Yıllar yıllar sonra üniversite sınavına hazırlanırken en yakın arkadaşım Zeko ile ders çalışmak için gittiğimiz kocaman kütüphanede ders çalışmaktan bitkin düşmüş, kahve almak için zar zor ayağa kalkıp aşağıya inmişken o kocaman salonun kapısını açtım ve karşı karşıya kaldığım manzaraya inanamadım.
Karşımda duran çocukluğumu birlikte geçirdiğim benim için kardeşten öte olan Doruk’tu. En başta emin olamadım bile gördüğüm kişinin Doruk olduğuna, artık o kadar büyümüştük ki ikimiz de. Donakaldım. Daha sonra onun Doruk olduğuna emin oldum olmasına evet ama, ki bu da baktığımız zaman çok süre almıştı, yine de ne yapacağımı bilmiyordum. Onu en son gördüğümde 3. Sınıftaydık; aynı okulda okuyor, aynı binada yaşıyorduk. Tabiri yerindeyse yediğimiz içtiğimiz ayrı gitmezdi. Sabahları okula birlikte gider, akşamları okuldan birlikte çıkar, okuldan sonra birlikte futbol, yakan top saklambaç oynardık, bu arada övünmek gibi olmasın ama biz ikimiz aynı takımda olduğumuzda karşımızda kimse duramazdı, tamam konumuza dönüyorum, akşam ezanı okunur okunmaz da birlikte binaya girer ve evlerimize dağılırdık. Kışın kartopu oynar bir poşet bulup kar gördüğümüz yamaçtan aşağıya bırakırdık kendimizi ama sımsıkı da tutunurduk birbirimize, çok güvenirdim ona.
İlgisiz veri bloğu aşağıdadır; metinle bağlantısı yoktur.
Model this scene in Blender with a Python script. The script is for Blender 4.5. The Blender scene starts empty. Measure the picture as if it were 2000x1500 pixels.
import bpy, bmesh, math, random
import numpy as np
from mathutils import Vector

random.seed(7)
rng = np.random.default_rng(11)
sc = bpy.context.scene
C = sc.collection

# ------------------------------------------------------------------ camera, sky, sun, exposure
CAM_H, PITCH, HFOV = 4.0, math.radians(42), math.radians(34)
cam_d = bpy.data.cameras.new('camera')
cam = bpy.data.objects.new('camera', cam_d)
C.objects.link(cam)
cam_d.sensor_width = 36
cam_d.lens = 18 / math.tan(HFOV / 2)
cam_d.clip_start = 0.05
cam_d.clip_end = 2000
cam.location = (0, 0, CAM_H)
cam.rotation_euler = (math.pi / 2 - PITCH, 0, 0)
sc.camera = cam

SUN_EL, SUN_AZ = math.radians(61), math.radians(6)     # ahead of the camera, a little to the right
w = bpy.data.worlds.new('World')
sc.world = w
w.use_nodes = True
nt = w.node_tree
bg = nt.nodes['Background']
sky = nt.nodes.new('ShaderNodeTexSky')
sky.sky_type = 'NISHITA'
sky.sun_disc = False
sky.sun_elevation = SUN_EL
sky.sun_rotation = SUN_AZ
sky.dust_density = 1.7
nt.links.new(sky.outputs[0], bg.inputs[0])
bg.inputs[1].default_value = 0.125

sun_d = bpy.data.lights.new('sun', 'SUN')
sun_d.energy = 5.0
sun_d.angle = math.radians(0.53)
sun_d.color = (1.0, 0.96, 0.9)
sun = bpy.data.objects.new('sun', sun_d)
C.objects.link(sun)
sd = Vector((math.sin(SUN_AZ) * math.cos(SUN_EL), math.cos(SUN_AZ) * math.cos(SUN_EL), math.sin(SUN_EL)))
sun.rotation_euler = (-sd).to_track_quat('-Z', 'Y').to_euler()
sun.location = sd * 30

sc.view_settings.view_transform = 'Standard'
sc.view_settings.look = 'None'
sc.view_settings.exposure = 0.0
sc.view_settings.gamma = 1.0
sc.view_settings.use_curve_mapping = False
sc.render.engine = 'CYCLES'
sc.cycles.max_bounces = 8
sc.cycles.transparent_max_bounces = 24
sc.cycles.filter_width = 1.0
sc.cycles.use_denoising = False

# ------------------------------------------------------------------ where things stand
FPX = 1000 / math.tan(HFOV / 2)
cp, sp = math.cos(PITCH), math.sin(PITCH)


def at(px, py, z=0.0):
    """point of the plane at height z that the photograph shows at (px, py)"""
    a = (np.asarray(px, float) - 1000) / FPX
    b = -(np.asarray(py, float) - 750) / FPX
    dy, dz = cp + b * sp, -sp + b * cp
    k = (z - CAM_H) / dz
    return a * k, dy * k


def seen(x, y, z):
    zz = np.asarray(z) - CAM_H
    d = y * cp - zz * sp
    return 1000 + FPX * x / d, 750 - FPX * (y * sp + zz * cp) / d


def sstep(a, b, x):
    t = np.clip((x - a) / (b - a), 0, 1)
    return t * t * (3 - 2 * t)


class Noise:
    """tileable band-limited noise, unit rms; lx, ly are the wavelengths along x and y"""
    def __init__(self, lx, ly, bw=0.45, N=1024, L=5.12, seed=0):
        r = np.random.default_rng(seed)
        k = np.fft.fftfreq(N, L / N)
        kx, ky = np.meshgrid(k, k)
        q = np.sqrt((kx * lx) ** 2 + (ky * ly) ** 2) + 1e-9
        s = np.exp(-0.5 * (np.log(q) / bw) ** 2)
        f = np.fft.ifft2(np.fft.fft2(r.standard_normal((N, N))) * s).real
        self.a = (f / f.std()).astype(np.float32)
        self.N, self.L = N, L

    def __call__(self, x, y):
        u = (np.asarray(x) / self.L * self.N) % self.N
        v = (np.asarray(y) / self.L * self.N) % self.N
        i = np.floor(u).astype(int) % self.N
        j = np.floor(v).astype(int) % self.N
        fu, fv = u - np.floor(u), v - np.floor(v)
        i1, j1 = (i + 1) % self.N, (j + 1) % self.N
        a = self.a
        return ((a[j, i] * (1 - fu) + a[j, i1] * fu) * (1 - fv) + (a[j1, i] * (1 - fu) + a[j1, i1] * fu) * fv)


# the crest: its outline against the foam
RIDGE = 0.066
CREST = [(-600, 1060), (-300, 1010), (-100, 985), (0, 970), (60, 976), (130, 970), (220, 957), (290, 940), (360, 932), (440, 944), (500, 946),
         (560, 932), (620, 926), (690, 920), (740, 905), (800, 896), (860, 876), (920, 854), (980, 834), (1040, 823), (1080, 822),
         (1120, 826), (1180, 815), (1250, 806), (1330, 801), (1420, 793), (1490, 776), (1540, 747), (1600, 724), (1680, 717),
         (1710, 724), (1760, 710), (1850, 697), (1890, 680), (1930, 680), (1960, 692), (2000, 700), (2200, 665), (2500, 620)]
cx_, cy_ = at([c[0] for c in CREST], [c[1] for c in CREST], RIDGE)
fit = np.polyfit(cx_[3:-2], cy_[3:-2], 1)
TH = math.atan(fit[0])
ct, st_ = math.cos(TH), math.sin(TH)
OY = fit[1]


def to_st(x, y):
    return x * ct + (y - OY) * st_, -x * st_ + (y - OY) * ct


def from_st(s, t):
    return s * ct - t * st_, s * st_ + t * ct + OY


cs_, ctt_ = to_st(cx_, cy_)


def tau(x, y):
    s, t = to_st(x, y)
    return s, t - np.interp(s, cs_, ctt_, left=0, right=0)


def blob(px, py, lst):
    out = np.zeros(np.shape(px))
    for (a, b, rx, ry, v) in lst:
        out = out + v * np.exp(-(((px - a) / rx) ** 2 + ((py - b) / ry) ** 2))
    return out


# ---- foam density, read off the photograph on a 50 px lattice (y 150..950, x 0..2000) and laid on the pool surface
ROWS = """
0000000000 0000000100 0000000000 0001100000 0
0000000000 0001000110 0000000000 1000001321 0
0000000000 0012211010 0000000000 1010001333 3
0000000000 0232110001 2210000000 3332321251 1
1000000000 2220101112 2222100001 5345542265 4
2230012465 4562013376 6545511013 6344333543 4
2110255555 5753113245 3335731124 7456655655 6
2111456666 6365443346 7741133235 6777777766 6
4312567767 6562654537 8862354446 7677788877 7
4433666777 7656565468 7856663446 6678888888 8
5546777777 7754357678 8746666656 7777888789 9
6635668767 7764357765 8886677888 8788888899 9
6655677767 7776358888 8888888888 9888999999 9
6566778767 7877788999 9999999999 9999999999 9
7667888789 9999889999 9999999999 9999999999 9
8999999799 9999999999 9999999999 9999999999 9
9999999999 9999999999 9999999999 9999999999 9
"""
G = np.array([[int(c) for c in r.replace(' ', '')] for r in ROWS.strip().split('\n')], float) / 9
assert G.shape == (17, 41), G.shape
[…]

Doruk’ un bizden yaşça çok büyük ve taa o zamanlar evlenmiş olan bir abisi vardı, bense tek çocuktum o benim biyolojik olmayan ama öz kardeşten farksız kardeşimdi. Yazlarımız, kışlarımız, gündüzlerimiz, akşamlarımız, yıllarımız çocukluğumuz birlikte geçti bizim. Babalarımız birlikte çalışıyordu onlar için çok güzel bir haber almışlardı. Ama bu haber bizi onları mutlun ettiği kadar mutlu etmemişti çünkü artık kardeşimden uzak kalmam farklı bir binada yaşamayı farklı bir okulda okumayı geçtim farklı şehirlerde yaşamak zorundaydık artık. Vedalaşmayı bile becerememiştik doğru düzgün. Sanki hep birlikte kalacaktık. Yıllar sonra onu böyle burada görmek de o yüzden çok şaşırmıştı sanırım beni, yalan olmasın hayatımda en mutlu olduğum anlardan biri onu tekrar görmekti sanki yıllardır bulamadığım o parçamı bulmuştum sanki yıllar sonra sıcacık evime geri dönmüştüm.
O da beni görünce çok şaşırdı gözlerinden okunuyordu. Koşa koşa sarıldık birbirimize ikimizin de o anda ağzından çıkan ilk kelime ‘’kardeşim’’di. Biraz sohbet ettik, neden haberleşemediğimizi ve bu kadar ayrı düştüğümüzü anlattı, meğer Hollanda’ya gitmişler ve telefon numaralarımıza bir türlü ulaşamamışlar ama artık temelli dönmüşler. İşte bizim çocukluktan başlayan kısa bir aradan sonra eskisinden de kuvvetli olan kardeşlikten farksız arkadaşlığımız böyle.